La France possède, comme tous les pays occidentaux (et comme la plupart des pays du monde), son État profond : Alain Minc, BHL, Attali n'en sont que quelques membres, les plus connus et peut-être les plus influents. Quand Jacques Attali parle, on peut être sûr que ses propos, ses marottes du moment, ses certitudes vont être repris d'une manière plus administrative par la classe politique la plus conventionnelle. Ce fut le cas lorsqu'il affirma qu'un pays n'est rien d'autre qu'un « hôtel », pour les flux migratoires et l'inéluctabilité de l'invasion de l'Europe… et pour beaucoup d'autres choses. De même qu'un discours de BHL annonce une intervention militaire sanglante, de même qu'un conseil d'Alain Minc présage un tournant économique ou médiatique (tout dernièrement au sujet du JDD), une prise de position de Jacques Attali laisse entrevoir la suite des orientations politiques, en l'occurrence de la Macronie.
Or, donc, légère surprise, ces derniers temps : il semblerait qu'on assiste à une radicalisation de Jacques Attali. Premier choc : son invitation, il y a quelques jours, sur la chaîne YouTube Livre noir, connue pour son positionnement de droite. Il succède, notamment, au militant identitaire Daniel Conversano, qui est venu, il y a quelques semaines, défendre sa vision de la préservation des foyers blancs. On n'aurait pas imaginé une telle ouverture d'esprit autrefois. Attali a notamment développé la volonté prégnante, pour les peuples européens notamment, de défendre leur identité. Et là, deuxième choc : l'ancien chantre du cosmopolitisme vient de publier, sur Twitter, une déclaration à double sens, là aussi assez incongrue de sa part. Jugez plutôt: « Les drames d’aujourd’hui doivent nous faire réaliser que nous entrons dans une phase nouvelle de mouvements de populations sur la planète et qu’il est urgent de nous y préparer pour que cela enrichisse l’humanité, préserve les identités et serve la paix. »
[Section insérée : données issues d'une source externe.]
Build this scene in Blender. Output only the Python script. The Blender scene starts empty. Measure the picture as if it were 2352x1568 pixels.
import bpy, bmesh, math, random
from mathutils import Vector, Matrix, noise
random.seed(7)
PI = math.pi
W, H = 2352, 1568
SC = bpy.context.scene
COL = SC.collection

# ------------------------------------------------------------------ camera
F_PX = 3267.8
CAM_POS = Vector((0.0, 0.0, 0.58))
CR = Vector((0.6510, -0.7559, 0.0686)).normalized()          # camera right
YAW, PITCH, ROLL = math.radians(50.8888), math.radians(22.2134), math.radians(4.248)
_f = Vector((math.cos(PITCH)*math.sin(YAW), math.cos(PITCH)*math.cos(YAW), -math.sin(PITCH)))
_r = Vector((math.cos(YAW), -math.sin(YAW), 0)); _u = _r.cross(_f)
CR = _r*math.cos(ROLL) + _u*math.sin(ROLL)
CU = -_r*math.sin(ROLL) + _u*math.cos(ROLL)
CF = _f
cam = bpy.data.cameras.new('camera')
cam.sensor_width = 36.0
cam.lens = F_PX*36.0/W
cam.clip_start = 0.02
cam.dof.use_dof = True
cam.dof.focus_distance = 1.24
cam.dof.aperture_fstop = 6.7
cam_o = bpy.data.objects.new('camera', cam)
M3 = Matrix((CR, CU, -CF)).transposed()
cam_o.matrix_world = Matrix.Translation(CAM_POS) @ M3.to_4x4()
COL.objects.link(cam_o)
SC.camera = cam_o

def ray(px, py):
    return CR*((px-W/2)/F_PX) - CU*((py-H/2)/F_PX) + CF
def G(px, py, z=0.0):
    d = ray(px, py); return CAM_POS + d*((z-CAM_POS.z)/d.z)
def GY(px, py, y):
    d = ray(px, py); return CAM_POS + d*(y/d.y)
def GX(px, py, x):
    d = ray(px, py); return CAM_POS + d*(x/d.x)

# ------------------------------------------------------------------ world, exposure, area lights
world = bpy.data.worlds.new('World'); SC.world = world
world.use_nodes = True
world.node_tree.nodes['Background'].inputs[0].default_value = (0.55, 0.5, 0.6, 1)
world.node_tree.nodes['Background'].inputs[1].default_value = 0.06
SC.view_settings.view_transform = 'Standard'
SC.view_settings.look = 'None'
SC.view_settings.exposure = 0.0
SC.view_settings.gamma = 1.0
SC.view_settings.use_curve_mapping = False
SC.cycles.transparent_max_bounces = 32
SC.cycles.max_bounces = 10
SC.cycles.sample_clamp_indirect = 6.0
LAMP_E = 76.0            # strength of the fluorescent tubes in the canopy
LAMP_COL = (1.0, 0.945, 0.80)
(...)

En cliquant sur l'image d'illustration (un tableau baptisé Gli immigranti), on lit quelques lignes du maître qui développe sa pensée : si ces migrations ne sont pas bien anticipées, il y aura l'extrême droite au pouvoir, des centaines de millions de vies brisées (et probablement des invasions de sauterelles, etc.). En revanche, si c'est bien fait, c'est-à-dire si l'identité des pays d'accueil est protégée grâce à l'intégration des migrants, ce sera super : les migrants, en envoyant des sous au bled, allègeront la charge des pays d'origine et permettront aux pays du Nord de maintenir leur régime de répartition des retraites et d'absorber le déclin démographique (Attali dit « effondrement »). En résumé : ils vont venir, on n'y peut rien, autant faire ça bien et protéger notre identité en leur apprenant nos coutumes.
On est donc rassuré : Jacques Attali n'est pas sur le point de recréer Génération identitaire. Il croit à la farce de l'intégration, qui n'a pourtant jamais cessé de prouver son échec. Il pense qu'en remplissant la France d'Africains qui aiment Victor Hugo, ça ne changera rien à l'identité du pays. Il pense que ce que veut la France, c'est la retraite à 60 ans et puis c'est tout. Il pense que l'effondrement démographique est une catastrophe. Bref, malgré ses nouveaux éléments de langage sur la « préservation des identités culturelles », il essaie toujours de vendre la même camelote avec les mêmes objectifs : un métissage généralisé, une négation totale des spécificités ethnoculturelles, le primat de l'économie libérale et la certitude qu'avec un peu de bonne volonté, le multiculturalisme est un trésor. Il cite, pour finir, un proverbe japonais (« Quand tu es chez toi, pense au voyageur. Quand tu voyages, pense à celui qui est chez lui »). C'est drôle. Les Japonais, justement, n'ont pas d'immigrés africains. Ils n'en veulent pas. Ils préfèrent vieillir ou être moins productifs. Ils préfèrent inventer des robots que d'importer des criminels et des analphabètes. Il y a une certaine indécence à citer ce proverbe comme parangon de cosmopolitisme. Par ailleurs, à nous, qui sommes chez nous, on donne l'ordre de penser aux « voyageurs ». Eux ne pensent pas à nous autrement qu'avec haine, envie, ressentiment et violence. Ça ne marchera pas (une fois de plus). Jacques Attali a failli nous convaincre qu'il avait changé.